What had been most glaringly missing in the intervening years since that 2002 glory was a striker - think of Luis Fabiano toiling in 2010, the much-maligned Fred in 2014, a callow Gabriel Jesus who failed to score in 2018 - and nothing had embodied their champions-in-waiting status like the sheer unflinching ego of Richarlison at the tip of this multi-talented forward line.
Yet for 45 minutes there was almost none of that on show. A neat one-two between Vinicius Jr and Richarlison created a rare sight of goal but that was about the sum of Brazilian football here. The cohesion between the front four, who were so synchronised against Korea, was almost non-existent, so much so that Richarlison was initially a peripheral figure. After an hour he had touched the ball 16 times, the fewest of any player; he’d made 10 passes and misplaced five of them.

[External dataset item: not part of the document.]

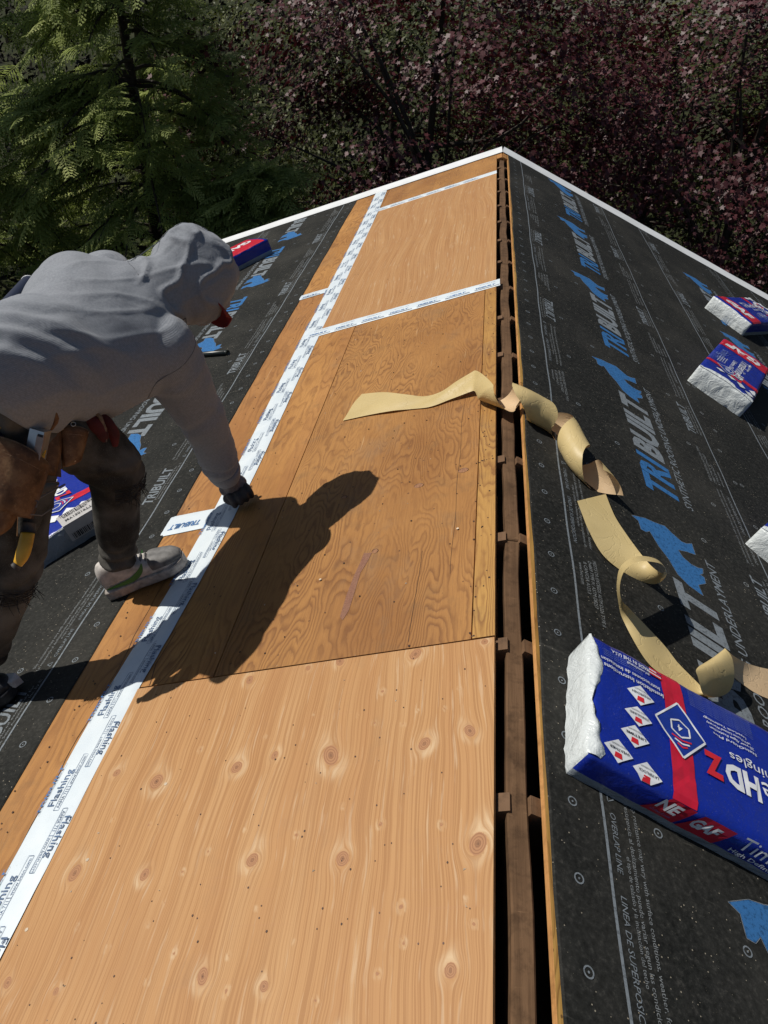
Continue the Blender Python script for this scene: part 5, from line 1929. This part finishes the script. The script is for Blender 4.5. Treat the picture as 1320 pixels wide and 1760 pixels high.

Another manager of another team might have changed something, maybe brought on Fabinho or Bruno Guimaraes to thicken the midfield. But Tite and this Brazil team kept the faith.
Replacement wingers Antony and Rodrygo added some much-needed spark. Richarlison suddenly assumed the central role and it was his passes into the right channel behind Dejan Lovren which created Neymar’s succession of missed one-on-ones. Paqueta had one shot blocked, then another saved by the unimpeachable Livakovic, and although Brazil had been denied, the stadium’s noise tilted back their way.
And so when Neymar slalomed through an entire defence and fired home, that surely was that. One moment he was standing still with the ball at his feet, 11 Croatians between him and the goal; five seconds later it hit the roof of the net and Brazil set off running.
Bruno Petkovic had other ideas, of course. Tite had brought on Fred but Brazil remained wide open, and an attacking philosophy was carved apart. This World Cup will not be won the Brazilian way after all.